The Ensign Group saw the highest adjusted earnings per share in its history in the fourth quarter of 2017, and assisted living and independent living had much to do with it, Ensign President, CEO and Director Christopher Christensen told analysts and others participating in a Friday earnings call.

Earnings per share, at $0.40, represented a 33.3% increase over the prior-year quarter.

“Bridgestone Healthcare, our assisted and independent living company, has been a critical part of our success in the quarter,” he said. “Over the past three years, Bridgestone has grown from 24 operations to 75 as of today.”

Ensign's assisted and independent living business, together with its home health and hospice business and other new healthcare ventures within its portfolio, “are quickly approaching the size Ensign was when it completed its initial public offering in 2017,” Christensen said. The company has added 145 operations and acquired 64 real estate assets since 2014, when all but one of its real estate assets were spun off to CareTrust REIT, he added.

Total assisted living and independent living services segment revenue increased 13.7% to $35.8 million, and segment income was up 66.3% to $4.3 million, both over the prior-year quarter, Christensen said. Bridgestone Living offers the services at 51 stand-alone communities and 21 campuses in 12 states.

Total home health and hospice services segment revenue increased 27.5% to $39.7 million, and segment income was up 27.7% to $5.8 million, both over the prior-year quarter. The services are offered through Ensign portfolio company Cornerstone Healthcare.

Total transitional and skilled services segment income was $39.9 million for the quarter, an increase of 40.2% over the prior-year quarter and an increase of 8.3% sequentially over the third quarter.

“We expect to see each of these segments grow by acquiring underperforming operations and driving organic growth,” Christensen said. The growth should come in smaller deals, he added.

Among the acquisitions made in and after the fourth quarter, according to Executive Vice President and Secretary Chad Keetch, was the Feb. 1 purchase of the real estate and operations of Cedar Hills Senior Living, a 37-unit assisted living community in Cedar Hill, TX, and Deer Creek Senior Living, a 37-unit assisted living community in DeSoto, TX.

The overall Ensign portfolio now stretches across 15 states and includes 181 skilled nursing operations, 21 of which also include assisted living operations; 51 assisted and independent living operations; 22 hospice agencies; 20 home health agencies; and four home care businesses, Keetch said.

Keetch said Ensign has added more disclosures related to its different business segments, “hoping to kind of shine more of a light on those businesses.”

Christensen said Ensign does not plan to sell off assets “if the market doesn't give us credit for what's happening there in a growing part of our portfolio.” “But creating a separate entity that functions alongside us but where people can see in detail what's happening with our home health and hospice, and assisted living — that are both functioning very, very well — that's something that we certainly have the obligation to look at and constantly consider,” he added.

Making such a move would not involve much change to the way the organization functions, Christensen said.
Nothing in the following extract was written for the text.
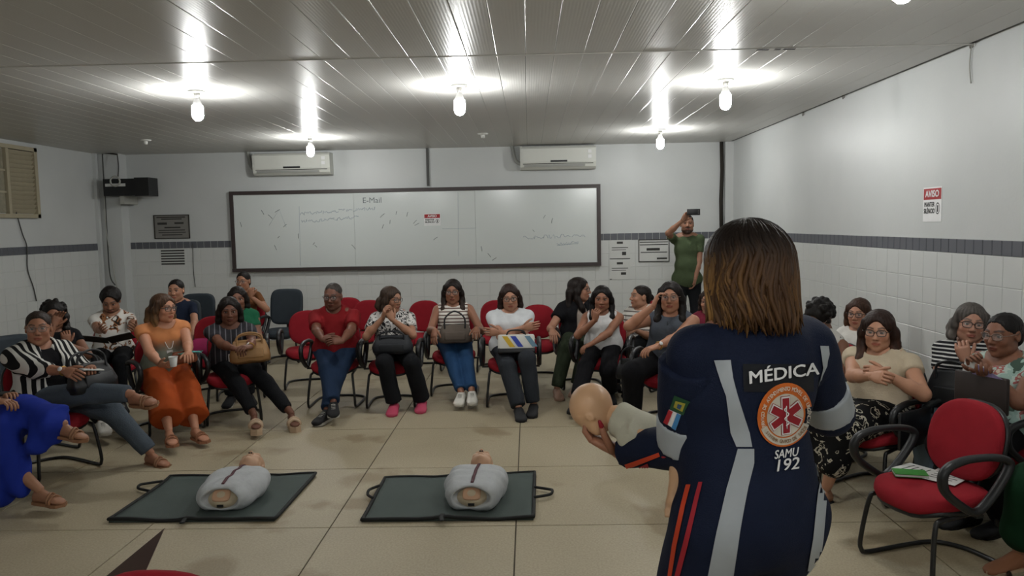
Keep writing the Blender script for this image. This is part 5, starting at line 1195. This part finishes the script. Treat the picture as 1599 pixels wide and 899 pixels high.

Subsidiaries and the company's wholly owned insurance company share some legal and accounting services, “but other than that, they are very independent” although interdependent, and have their own management, employees and assets, he added.

Keetch said that Ensign has increased its dividend for the 15th consecutive year, “which we hope shows our continued confidence in our operating model and our ability to create long-term value for shareholders.” The latest bump was a 5.9% increase over the prior year, he said.